AP NEWS
Related topics

Infant’s Horrifying Death Focuses Attention on Air Bags

November 28, 1996

BOISE, Idaho (AP) _ A 1-year-old girl decapitated by an air bag in a fender-bender was thrown into the bag because her child safety seat was not secured, authorities say.

The fact that the safety seat was not belted to the car’s front passenger seat was a major factor in Alexandra Greer’s death, said Ada County Coroner Erwin Sonnenberg.

A team of federal investigators was sent to Boise to look into Tuesday night’s accident, and Idaho Sen. Dirk Kempthorne called for congressional hearings into air bag safety.

Alexandra was in a forward-facing child safety seat when her mother, 21-year-old Rebecca Blackman, rear-ended a car that had just entered the Boise Towne Square Mall parking lot.

The impact deployed the Volkswagen Jetta’s passenger-side air bag at a force of 200 mph, decapitating the child and throwing her head through the door window and into the parking lot.

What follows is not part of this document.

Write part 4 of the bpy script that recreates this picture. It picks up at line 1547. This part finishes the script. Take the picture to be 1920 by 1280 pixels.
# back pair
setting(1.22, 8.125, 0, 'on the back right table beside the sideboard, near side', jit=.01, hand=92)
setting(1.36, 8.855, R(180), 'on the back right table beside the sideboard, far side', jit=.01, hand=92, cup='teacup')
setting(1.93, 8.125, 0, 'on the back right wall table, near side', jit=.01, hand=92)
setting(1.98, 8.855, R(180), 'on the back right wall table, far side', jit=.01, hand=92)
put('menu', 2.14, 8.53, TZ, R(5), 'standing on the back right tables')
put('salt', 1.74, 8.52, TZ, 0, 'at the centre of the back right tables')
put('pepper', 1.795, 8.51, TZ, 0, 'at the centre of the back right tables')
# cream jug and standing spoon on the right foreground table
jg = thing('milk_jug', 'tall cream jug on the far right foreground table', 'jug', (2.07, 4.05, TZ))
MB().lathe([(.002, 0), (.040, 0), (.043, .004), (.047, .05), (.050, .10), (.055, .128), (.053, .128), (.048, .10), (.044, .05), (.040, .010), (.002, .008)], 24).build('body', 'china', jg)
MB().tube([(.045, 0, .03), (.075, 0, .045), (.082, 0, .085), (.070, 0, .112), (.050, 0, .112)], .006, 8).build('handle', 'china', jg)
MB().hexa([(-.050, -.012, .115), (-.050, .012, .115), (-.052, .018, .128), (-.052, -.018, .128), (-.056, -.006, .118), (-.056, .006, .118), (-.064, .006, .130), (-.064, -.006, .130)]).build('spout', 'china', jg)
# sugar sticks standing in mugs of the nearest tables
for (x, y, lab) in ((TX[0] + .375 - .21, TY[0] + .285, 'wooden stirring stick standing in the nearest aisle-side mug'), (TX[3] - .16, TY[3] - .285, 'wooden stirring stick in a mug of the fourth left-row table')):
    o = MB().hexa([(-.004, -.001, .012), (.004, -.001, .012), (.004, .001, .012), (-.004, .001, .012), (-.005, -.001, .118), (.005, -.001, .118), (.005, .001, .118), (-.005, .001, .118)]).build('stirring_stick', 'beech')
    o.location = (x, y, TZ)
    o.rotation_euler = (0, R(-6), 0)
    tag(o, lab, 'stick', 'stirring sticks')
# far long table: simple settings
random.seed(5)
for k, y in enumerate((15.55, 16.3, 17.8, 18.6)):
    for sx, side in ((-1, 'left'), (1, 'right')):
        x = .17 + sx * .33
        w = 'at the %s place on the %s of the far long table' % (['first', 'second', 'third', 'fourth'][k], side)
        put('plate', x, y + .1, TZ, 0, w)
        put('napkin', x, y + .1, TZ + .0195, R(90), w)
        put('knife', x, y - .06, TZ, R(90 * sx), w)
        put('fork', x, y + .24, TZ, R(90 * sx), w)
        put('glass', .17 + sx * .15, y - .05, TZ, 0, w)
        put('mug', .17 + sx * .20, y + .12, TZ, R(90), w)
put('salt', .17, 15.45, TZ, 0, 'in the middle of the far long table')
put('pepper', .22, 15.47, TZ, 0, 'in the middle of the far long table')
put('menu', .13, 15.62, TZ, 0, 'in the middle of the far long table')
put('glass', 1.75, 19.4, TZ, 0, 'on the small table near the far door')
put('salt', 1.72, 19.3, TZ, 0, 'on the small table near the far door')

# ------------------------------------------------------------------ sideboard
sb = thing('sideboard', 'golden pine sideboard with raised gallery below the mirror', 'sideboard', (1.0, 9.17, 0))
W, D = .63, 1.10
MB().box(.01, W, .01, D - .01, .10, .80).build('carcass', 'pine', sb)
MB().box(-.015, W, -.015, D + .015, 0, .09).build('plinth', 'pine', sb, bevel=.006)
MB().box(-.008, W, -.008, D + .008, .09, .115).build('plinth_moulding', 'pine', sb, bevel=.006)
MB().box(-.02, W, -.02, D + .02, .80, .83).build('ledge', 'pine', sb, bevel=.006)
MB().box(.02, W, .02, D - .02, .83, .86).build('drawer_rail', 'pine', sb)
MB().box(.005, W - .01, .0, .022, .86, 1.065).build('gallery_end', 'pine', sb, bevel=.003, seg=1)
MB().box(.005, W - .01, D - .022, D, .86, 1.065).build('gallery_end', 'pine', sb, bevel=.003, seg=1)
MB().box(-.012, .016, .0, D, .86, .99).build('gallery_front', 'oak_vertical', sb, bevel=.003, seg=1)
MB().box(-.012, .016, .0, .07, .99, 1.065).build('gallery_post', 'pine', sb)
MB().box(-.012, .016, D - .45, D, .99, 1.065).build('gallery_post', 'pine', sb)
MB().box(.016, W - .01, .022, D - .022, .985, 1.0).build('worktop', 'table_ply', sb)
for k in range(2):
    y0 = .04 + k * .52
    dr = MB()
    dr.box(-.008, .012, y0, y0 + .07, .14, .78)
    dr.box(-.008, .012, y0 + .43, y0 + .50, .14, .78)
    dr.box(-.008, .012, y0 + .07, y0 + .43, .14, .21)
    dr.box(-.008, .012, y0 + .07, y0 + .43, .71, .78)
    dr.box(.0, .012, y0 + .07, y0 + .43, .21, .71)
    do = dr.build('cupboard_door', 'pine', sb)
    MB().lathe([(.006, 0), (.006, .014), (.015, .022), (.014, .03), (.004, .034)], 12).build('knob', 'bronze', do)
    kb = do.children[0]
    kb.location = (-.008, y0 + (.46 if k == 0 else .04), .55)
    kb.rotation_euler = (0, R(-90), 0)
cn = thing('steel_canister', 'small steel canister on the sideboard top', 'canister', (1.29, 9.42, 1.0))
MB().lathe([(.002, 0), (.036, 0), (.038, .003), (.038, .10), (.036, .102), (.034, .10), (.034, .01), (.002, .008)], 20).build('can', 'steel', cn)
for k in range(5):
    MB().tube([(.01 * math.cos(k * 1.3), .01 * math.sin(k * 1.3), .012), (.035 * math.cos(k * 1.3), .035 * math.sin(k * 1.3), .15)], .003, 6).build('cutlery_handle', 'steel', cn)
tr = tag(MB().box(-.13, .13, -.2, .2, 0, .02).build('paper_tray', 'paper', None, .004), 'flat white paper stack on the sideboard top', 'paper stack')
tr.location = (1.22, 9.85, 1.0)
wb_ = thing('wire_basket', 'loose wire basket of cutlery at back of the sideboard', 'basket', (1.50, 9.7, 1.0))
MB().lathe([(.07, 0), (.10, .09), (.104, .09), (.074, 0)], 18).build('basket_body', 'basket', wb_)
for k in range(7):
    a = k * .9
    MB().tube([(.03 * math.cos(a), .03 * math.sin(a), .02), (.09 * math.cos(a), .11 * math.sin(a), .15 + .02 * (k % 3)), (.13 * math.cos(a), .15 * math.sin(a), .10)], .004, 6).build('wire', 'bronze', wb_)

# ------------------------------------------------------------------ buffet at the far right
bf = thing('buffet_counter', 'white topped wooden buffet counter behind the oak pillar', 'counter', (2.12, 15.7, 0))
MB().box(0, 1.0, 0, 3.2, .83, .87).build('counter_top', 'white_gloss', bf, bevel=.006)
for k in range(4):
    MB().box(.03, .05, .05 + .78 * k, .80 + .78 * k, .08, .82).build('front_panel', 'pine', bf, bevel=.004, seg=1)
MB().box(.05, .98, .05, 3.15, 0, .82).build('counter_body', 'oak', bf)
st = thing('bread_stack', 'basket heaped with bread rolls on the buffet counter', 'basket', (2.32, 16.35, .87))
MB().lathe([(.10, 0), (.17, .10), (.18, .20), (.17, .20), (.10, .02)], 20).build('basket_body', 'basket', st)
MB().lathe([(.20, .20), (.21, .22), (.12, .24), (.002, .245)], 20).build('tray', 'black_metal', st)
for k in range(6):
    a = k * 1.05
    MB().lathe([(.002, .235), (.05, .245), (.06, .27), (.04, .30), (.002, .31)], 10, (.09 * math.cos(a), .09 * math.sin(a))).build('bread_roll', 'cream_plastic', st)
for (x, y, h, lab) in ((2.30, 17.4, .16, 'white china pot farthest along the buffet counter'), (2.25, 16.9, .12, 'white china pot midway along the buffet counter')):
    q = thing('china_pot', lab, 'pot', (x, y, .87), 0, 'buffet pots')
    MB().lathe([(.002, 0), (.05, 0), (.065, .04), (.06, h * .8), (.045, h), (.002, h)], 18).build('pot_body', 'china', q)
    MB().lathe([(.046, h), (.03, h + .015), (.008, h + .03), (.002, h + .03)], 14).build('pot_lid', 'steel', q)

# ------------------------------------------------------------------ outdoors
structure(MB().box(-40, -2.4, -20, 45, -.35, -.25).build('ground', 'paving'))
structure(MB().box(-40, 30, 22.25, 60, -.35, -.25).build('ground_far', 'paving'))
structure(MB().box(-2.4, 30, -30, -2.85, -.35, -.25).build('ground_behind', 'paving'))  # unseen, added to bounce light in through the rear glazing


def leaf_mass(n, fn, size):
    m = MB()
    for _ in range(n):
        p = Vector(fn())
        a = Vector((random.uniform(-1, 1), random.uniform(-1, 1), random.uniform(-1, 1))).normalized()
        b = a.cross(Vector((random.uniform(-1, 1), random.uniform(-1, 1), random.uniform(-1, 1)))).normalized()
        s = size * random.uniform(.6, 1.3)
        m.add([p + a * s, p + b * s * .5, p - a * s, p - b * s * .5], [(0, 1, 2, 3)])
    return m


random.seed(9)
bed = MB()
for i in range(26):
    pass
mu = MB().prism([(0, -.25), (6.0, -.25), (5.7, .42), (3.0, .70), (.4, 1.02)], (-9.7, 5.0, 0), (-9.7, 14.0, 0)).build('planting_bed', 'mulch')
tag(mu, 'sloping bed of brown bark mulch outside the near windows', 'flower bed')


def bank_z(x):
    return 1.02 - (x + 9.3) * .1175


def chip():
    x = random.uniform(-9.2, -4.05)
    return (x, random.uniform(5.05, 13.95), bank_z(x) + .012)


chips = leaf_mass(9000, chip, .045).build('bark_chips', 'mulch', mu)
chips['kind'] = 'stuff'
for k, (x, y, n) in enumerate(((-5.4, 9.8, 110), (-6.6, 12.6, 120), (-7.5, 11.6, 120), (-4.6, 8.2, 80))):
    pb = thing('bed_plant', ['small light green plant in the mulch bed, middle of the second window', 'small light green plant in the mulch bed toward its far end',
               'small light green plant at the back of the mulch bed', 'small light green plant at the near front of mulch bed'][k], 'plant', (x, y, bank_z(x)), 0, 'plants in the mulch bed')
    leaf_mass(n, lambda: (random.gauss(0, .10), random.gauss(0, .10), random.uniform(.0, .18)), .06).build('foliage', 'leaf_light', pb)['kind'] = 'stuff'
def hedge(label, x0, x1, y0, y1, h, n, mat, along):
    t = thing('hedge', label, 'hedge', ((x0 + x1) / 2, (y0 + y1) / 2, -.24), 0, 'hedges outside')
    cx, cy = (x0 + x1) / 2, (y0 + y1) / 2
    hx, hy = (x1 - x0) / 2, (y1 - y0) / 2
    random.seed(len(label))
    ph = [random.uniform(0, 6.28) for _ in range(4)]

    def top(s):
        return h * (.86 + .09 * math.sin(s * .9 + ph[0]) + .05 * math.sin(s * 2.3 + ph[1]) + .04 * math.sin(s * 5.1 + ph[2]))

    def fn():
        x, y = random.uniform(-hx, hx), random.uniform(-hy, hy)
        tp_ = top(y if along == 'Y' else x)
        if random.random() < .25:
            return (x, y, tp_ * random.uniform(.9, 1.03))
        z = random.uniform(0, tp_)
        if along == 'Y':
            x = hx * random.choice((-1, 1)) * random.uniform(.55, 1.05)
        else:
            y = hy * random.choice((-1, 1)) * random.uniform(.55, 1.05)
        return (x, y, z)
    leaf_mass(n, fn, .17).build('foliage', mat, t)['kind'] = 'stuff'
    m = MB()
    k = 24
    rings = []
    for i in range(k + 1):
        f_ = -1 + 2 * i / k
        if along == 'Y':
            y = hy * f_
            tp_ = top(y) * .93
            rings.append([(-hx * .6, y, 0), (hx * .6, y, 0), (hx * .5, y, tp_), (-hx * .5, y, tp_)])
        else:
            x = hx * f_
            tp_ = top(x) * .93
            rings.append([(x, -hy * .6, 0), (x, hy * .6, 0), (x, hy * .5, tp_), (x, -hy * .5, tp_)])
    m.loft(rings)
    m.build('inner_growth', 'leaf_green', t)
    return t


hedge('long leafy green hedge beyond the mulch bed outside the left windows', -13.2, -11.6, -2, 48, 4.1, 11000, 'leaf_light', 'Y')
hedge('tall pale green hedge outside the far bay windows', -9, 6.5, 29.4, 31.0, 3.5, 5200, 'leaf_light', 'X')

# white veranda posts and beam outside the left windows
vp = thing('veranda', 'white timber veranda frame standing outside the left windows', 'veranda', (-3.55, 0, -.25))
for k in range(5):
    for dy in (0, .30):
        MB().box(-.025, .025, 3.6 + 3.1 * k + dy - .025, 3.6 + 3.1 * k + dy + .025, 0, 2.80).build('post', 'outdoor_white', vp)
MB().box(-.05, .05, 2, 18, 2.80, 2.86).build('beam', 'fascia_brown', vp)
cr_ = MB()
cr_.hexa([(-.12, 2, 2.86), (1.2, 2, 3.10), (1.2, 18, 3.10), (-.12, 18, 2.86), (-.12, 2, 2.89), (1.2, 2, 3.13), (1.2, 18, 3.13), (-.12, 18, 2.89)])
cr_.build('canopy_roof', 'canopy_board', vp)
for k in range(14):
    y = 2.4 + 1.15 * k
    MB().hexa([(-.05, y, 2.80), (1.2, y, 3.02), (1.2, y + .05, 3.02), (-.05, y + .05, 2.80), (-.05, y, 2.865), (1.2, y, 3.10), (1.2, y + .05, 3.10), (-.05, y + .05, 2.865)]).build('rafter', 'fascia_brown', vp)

Motorists flooded local officials with calls, worried about the hidden threat of air bags.

``Parents want to protect their kids, and they’re pretty horrified that a parent who was trying to protect her child had such a gruesome accident,″ said Nancy Rush, the community health education coordinator for the area health district.

Air bags have been credited with saving more than 1,600 lives. But they also have been blamed for the deaths of 32 children and 20 adults, mostly smaller women, in low-speed crashes they otherwise might have survived.

The National Highway Traffic Safety Administration is now requiring strongly worded warning labels in new cars and is considering other changes, including bags that deploy less forcefully.

The warnings also are being distributed in millions of pamphlets and letters. About 30 companies, primarily automakers and insurers, have financed the information push that includes passing out leaflets at rest areas along the busiest highways in all 50 states during the heavily traveled Thanksgiving holiday.

The fliers warn drivers about the dangers of air bags and the need to buckle up kids under 12 in the back seat.